Quote the whole listing word for word. Do not include the pictures.

+ + + +

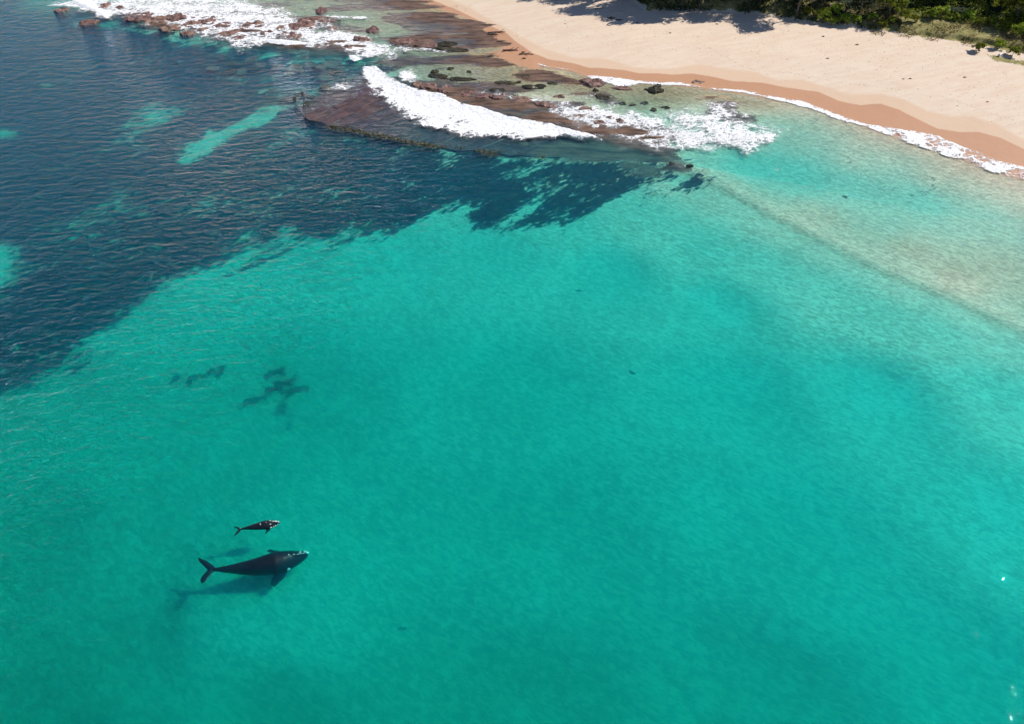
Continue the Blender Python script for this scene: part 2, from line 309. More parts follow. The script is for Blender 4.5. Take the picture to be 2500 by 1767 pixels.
M_callus = m_simple('callosity', (.55, .56, .52), (.85, .86, .80), 3, .8, .9, .08, .3)
M_greypatch = m_simple('grey_skin_patch', (.35, .38, .38), (.62, .66, .64), 4, .6, .2, .03, .3)
M_bark = m_simple('bark', (.06, .045, .03), (.16, .13, .10), 2, .9, .8, .08, .2)
M_drift = m_simple('driftwood', (.10, .06, .045), (.24, .17, .13), 3, .9, .6, .04, .2, .2)
M_bleach = m_simple('bleached_wood', (.62, .60, .58), (.8, .79, .77), 3, .8, .4, .04, .2)
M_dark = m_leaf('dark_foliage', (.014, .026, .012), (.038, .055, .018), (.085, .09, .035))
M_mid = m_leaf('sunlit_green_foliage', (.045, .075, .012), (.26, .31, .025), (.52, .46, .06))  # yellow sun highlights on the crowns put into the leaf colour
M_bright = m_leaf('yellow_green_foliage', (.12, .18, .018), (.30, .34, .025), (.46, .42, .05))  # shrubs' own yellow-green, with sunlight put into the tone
M_grass = m_leaf('dune_grass', (.24, .21, .07), (.38, .31, .12), (.50, .40, .18))
M_kelp = m_simple('kelp_frond', (.05, .035, .008), (.16, .11, .02), 1.5, .6, .3, .05, .3)
M_weed = m_simple('seaweed', (.02, .016, .01), (.06, .045, .02), 3, .8, .4, .05, .2)

# ------------------------------------------------------------------ ground
xs = np.concatenate([[-6000, -3000, -1500, -800, -450, -330, -270], np.arange(-230, 230.1, .45), [270, 330, 450, 800, 1500, 3000, 6000]])
ys = np.concatenate([[-4000, -1500, -500, -200, -90, -30, 0, 12], np.arange(20, 96, 1.0), np.arange(96, 300.1, .45), [308, 320, 345, 400, 600, 1200, 3000, 7000]])
GX, GY = np.meshgrid(xs, ys); gx, gy = GX.ravel(), GY.ravel()
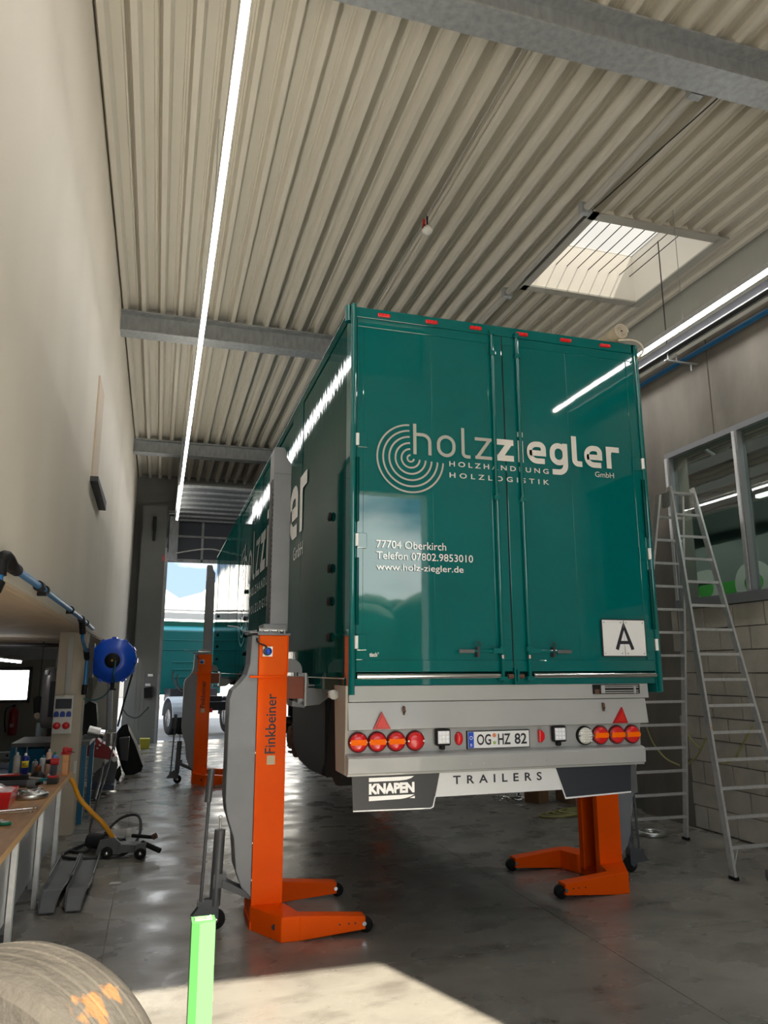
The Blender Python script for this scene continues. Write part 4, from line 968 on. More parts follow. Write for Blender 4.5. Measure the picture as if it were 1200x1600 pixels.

+ + + +

Correct result –
Continue the Blender Python script for this scene: part 2, from line 309. More parts follow. The script is for Blender 4.5. Take the picture to be 2500 by 1767 pixels.
M_callus = m_simple('callosity', (.55, .56, .52), (.85, .86, .80), 3, .8, .9, .08, .3)
M_greypatch = m_simple('grey_skin_patch', (.35, .38, .38), (.62, .66, .64), 4, .6, .2, .03, .3)
M_bark = m_simple('bark', (.06, .045, .03), (.16, .13, .10), 2, .9, .8, .08, .2)
M_drift = m_simple('driftwood', (.10, .06, .045), (.24, .17, .13), 3, .9, .6, .04, .2, .2)
M_bleach = m_simple('bleached_wood', (.62, .60, .58), (.8, .79, .77), 3, .8, .4, .04, .2)
M_dark = m_leaf('dark_foliage', (.014, .026, .012), (.038, .055, .018), (.085, .09, .035))
M_mid = m_leaf('sunlit_green_foliage', (.045, .075, .012), (.26, .31, .025), (.52, .46, .06))  # yellow sun highlights on the crowns put into the leaf colour
M_bright = m_leaf('yellow_green_foliage', (.12, .18, .018), (.30, .34, .025), (.46, .42, .05))  # shrubs' own yellow-green, with sunlight put into the tone
M_grass = m_leaf('dune_grass', (.24, .21, .07), (.38, .31, .12), (.50, .40, .18))
M_kelp = m_simple('kelp_frond', (.05, .035, .008), (.16, .11, .02), 1.5, .6, .3, .05, .3)
M_weed = m_simple('seaweed', (.02, .016, .01), (.06, .045, .02), 3, .8, .4, .05, .2)

# ------------------------------------------------------------------ ground
xs = np.concatenate([[-6000, -3000, -1500, -800, -450, -330, -270], np.arange(-230, 230.1, .45), [270, 330, 450, 800, 1500, 3000, 6000]])
ys = np.concatenate([[-4000, -1500, -500, -200, -90, -30, 0, 12], np.arange(20, 96, 1.0), np.arange(96, 300.1, .45), [308, 320, 345, 400, 600, 1200, 3000, 7000]])
GX, GY = np.meshgrid(xs, ys); gx, gy = GX.ravel(), GY.ravel()
The Blender Python script for this scene continues. Write part 4, from line 968 on. More parts follow. Write for Blender 4.5. Measure the picture as if it were 1200x1600 pixels.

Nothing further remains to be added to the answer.